* TASK GOAL *
Below is some material; transcribe all of it exactly.

* DATA SHOWN *
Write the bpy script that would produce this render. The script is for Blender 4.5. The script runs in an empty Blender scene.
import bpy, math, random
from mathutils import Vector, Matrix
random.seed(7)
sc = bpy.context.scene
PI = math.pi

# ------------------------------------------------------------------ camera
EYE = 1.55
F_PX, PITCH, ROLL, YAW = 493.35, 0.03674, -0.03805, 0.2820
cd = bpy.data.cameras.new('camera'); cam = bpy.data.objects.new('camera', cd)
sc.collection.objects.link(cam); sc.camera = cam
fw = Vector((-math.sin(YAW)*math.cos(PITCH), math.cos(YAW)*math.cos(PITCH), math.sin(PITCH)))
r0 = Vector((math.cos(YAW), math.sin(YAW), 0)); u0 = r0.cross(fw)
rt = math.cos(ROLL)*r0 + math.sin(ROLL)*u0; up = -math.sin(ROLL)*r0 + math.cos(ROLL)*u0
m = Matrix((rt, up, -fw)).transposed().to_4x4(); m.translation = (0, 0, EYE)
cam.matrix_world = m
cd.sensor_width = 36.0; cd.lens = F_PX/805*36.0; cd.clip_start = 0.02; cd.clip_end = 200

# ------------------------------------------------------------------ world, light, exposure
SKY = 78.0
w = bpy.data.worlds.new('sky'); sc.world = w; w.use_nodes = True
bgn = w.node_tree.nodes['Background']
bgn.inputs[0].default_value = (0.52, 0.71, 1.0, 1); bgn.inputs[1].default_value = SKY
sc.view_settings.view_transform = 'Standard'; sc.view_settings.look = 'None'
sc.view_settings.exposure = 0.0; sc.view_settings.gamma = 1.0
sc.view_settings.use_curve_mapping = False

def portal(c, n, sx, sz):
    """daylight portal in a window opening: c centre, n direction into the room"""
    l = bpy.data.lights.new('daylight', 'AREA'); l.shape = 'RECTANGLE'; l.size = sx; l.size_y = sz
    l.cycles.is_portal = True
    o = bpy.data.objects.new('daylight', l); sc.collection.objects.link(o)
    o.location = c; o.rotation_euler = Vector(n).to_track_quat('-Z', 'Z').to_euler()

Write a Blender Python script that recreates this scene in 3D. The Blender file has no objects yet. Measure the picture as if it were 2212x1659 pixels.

* EXERCISE RESPONSE *
Write the bpy script that would produce this render. The script is for Blender 4.5. The script runs in an empty Blender scene.
import bpy, math, random
from mathutils import Vector, Matrix
random.seed(7)
sc = bpy.context.scene
PI = math.pi

# ------------------------------------------------------------------ camera
EYE = 1.55
F_PX, PITCH, ROLL, YAW = 493.35, 0.03674, -0.03805, 0.2820
cd = bpy.data.cameras.new('camera'); cam = bpy.data.objects.new('camera', cd)
sc.collection.objects.link(cam); sc.camera = cam
fw = Vector((-math.sin(YAW)*math.cos(PITCH), math.cos(YAW)*math.cos(PITCH), math.sin(PITCH)))
r0 = Vector((math.cos(YAW), math.sin(YAW), 0)); u0 = r0.cross(fw)
rt = math.cos(ROLL)*r0 + math.sin(ROLL)*u0; up = -math.sin(ROLL)*r0 + math.cos(ROLL)*u0
m = Matrix((rt, up, -fw)).transposed().to_4x4(); m.translation = (0, 0, EYE)
cam.matrix_world = m
cd.sensor_width = 36.0; cd.lens = F_PX/805*36.0; cd.clip_start = 0.02; cd.clip_end = 200

# ------------------------------------------------------------------ world, light, exposure
SKY = 78.0
w = bpy.data.worlds.new('sky'); sc.world = w; w.use_nodes = True
bgn = w.node_tree.nodes['Background']
bgn.inputs[0].default_value = (0.52, 0.71, 1.0, 1); bgn.inputs[1].default_value = SKY
sc.view_settings.view_transform = 'Standard'; sc.view_settings.look = 'None'
sc.view_settings.exposure = 0.0; sc.view_settings.gamma = 1.0
sc.view_settings.use_curve_mapping = False

def portal(c, n, sx, sz):
    """daylight portal in a window opening: c centre, n direction into the room"""
    l = bpy.data.lights.new('daylight', 'AREA'); l.shape = 'RECTANGLE'; l.size = sx; l.size_y = sz
    l.cycles.is_portal = True
    o = bpy.data.objects.new('daylight', l); sc.collection.objects.link(o)
    o.location = c; o.rotation_euler = Vector(n).to_track_quat('-Z', 'Z').to_euler()

Write a Blender Python script that recreates this scene in 3D. The Blender file has no objects yet. Measure the picture as if it were 2212x1659 pixels.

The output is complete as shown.